Naturally, I have Google Alerts set up for “Isis.” Today, I got an interesting link…for a holiday play called “Star of Wonder.” It’s set in Victorian times and is about a young stage magician who wants to learn the secrets of a great female stage magician, Isis, the Star of Egypt. I wish I could find a copy of the script because I’d like to know whether Isis is a good guy or a bad guy. Apparently there’s some kind of Faustian bargain that the young magician strikes with Isis…

"Star of Wonder" is a holiday play set in Victorian times and features a mysterious stage magician named Isis.

But did you know that there’s another story about Isis and a wayward would-be magician? This one is told by the second-century CE Greek writer Lucian.

Lucian tells the tale of a man named Eucrates who traveled to Egypt to study there with the priests and scribes of the temples. During his travels by boat, he met one of the learned magicians of Memphis. The mage told Eucrates that he had spent 23 years in the underground sanctuaries of Memphis and that Isis Herself had taught him his magic. During the trip, the magician-priest had occasion to display some of his prodigious powers—riding crocodiles and commanding the river with ease. Eucrates was fascinated and wanted to know more, so when the trip ended in Memphis and the magician invited Eucrates to stay with him, Eucrates accepted happily.

The magician told Eucrates to dismiss the servants he had with him since they would not be needed at the magician’s home. And this was quite true, for any time a chore needed doing, the magician would clothe a pole or broom, speak a word of power over it, and it would come to life and perform the work.

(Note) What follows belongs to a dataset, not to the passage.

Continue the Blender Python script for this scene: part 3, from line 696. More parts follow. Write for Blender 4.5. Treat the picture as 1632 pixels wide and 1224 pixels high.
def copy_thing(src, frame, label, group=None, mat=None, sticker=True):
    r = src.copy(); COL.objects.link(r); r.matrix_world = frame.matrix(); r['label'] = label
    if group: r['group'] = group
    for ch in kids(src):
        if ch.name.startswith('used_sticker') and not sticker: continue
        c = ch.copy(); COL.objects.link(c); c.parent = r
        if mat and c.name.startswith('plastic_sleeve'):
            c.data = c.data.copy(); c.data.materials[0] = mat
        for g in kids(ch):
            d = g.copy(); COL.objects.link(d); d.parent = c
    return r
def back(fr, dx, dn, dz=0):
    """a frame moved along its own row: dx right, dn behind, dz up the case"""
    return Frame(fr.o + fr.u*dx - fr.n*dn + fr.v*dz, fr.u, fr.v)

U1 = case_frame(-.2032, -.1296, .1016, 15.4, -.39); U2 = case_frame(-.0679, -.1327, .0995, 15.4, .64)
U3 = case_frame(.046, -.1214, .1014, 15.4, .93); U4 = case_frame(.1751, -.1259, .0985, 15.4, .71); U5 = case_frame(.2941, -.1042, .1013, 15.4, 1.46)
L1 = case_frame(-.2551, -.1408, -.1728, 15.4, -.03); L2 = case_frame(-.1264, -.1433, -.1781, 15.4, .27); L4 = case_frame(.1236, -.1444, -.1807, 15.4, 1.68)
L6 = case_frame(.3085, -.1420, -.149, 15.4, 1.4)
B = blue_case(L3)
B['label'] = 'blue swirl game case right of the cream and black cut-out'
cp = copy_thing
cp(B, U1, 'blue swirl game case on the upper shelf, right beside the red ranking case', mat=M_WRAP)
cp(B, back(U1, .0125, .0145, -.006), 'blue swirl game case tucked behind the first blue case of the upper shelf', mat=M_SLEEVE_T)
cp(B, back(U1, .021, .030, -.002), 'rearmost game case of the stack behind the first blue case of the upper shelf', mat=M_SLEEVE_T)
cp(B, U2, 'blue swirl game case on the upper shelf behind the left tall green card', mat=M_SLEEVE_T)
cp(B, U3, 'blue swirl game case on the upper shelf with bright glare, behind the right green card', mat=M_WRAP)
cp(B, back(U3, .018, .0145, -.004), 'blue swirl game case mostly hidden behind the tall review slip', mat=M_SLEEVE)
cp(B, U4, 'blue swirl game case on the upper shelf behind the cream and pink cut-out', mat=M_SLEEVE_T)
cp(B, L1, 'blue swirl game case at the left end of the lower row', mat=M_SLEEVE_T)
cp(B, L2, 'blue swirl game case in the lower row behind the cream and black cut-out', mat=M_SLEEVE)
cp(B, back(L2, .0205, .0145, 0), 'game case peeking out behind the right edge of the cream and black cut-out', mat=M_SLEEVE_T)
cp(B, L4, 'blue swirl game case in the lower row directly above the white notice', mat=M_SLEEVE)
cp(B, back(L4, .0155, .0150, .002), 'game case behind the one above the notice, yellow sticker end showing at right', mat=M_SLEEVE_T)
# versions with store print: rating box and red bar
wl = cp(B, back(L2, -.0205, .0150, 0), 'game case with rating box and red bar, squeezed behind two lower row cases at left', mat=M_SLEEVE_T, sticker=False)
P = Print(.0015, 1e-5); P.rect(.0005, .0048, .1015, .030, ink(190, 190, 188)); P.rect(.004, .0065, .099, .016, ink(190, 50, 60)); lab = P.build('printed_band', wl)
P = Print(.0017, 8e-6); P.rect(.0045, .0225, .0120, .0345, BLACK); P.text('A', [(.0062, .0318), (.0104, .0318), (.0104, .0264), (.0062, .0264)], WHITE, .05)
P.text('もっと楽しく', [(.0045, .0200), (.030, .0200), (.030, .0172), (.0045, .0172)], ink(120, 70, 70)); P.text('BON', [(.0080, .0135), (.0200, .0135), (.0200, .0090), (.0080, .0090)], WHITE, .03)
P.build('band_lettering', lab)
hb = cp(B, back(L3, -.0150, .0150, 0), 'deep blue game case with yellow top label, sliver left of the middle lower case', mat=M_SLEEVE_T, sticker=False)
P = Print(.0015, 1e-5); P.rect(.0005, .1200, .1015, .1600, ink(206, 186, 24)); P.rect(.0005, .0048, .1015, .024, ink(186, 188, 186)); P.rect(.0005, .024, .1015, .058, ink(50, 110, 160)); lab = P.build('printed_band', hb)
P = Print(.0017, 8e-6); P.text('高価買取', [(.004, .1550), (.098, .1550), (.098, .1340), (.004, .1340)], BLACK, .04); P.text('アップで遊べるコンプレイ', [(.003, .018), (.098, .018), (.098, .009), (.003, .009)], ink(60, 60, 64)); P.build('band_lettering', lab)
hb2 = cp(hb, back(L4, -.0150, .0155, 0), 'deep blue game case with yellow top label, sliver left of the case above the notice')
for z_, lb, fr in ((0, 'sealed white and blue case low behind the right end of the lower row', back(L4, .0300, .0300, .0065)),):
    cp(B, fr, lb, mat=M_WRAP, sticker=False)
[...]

Eucrates wanted to learn this marvelous word so that he too could create servants so easily. He spied on the magician, overheard the three-syllable word, and tried the magic. Clothing a pole, he spoke the word. Instantly, the pole sprang to life and Eucrates told it to fetch water. This it did—and continued to do so until every container in the house was overflowing—for Eucrates had neglected to learn the word to halt the magical servant. In desperation, Eucrates tried to stop the pole by breaking it in two, but then both halves simply got up and continued bringing water. When at last Eucrates felt all was lost, the magician returned home, angrily spoke the appropriate words, and restored order.

You guessed it…this is the origin of the story of “The Sorcerer’s Apprentice” told with so much glee in Walt Disney’s Fantasia.

I, too, have been the Sorceress’ apprentice for lo these many years. And Her lessons have been much more interesting, and valuable, than creating magical water fetchers. How about you?